I had the same issue and found that my /home/USER/.kde folder was owned by root, which was causing permissions issues. After fixing the ownership issues with 'chown', things worked as expected.

Do this in terminal:

cd ~/
sudo chown -R <user> .kde
  • Good answer, @Dave, this worked for me. I have edited the answer to include the commands.
    – kbuilds
    Apr 11 '14 at 15:00

I could login after renaming my ~/.kde folder. Apparently something was corrupted and renaming the folder causes creation of a clean version. You will probably loose settings but at least you can login.


Logon with gnome, and try create another user, for some reason that I don't know, the config files for kde are invalid.

That worked for me.

  • If you don't have GNOME or another non-KDE desktop environment, you can log in non-graphically on a virtual console (Ctrl+Alt+F1) and use adduser to create a new user account. For example, adduser --add_extra_groups USERNAME, then make sure to specify sudo as an additional group when prompted (or admin, if using an Ubuntu release prior to 12.04 LTS). However, I'm not sure if Israel Lins is saying that creating a user outside KDE works in KDE, or just saying to use GNOME instead. Jun 16 '12 at 3:17

I found this while searching for this very same problem when a RHEL7 VM that had worked for over a year, suddenly developed this problem.
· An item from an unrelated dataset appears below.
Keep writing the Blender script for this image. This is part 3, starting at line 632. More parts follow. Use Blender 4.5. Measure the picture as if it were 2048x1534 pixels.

Every reboot and subsequent login as root displayed a small white popup stating: "Call to lnusertemp failed (temp directories full)". Other user accounts could login without a problem. I do not believe the problem is 'ubuntu'-specific based on this research.

With careful experimentation, I found that, for good reason, I'd recently added the following to /root/.bashrc: export TMPDIR=~/tmp

The problem with doing that, was /root/tmp did not exist. Either adding the target directory or commenting that line out immediately solved the problem on subsequent boots. Other testing proved that the same problem could be foisted upon plain user-accounts too.

So, either create the target directory, or don't put that in .bashrc for the applicable user. Good luck!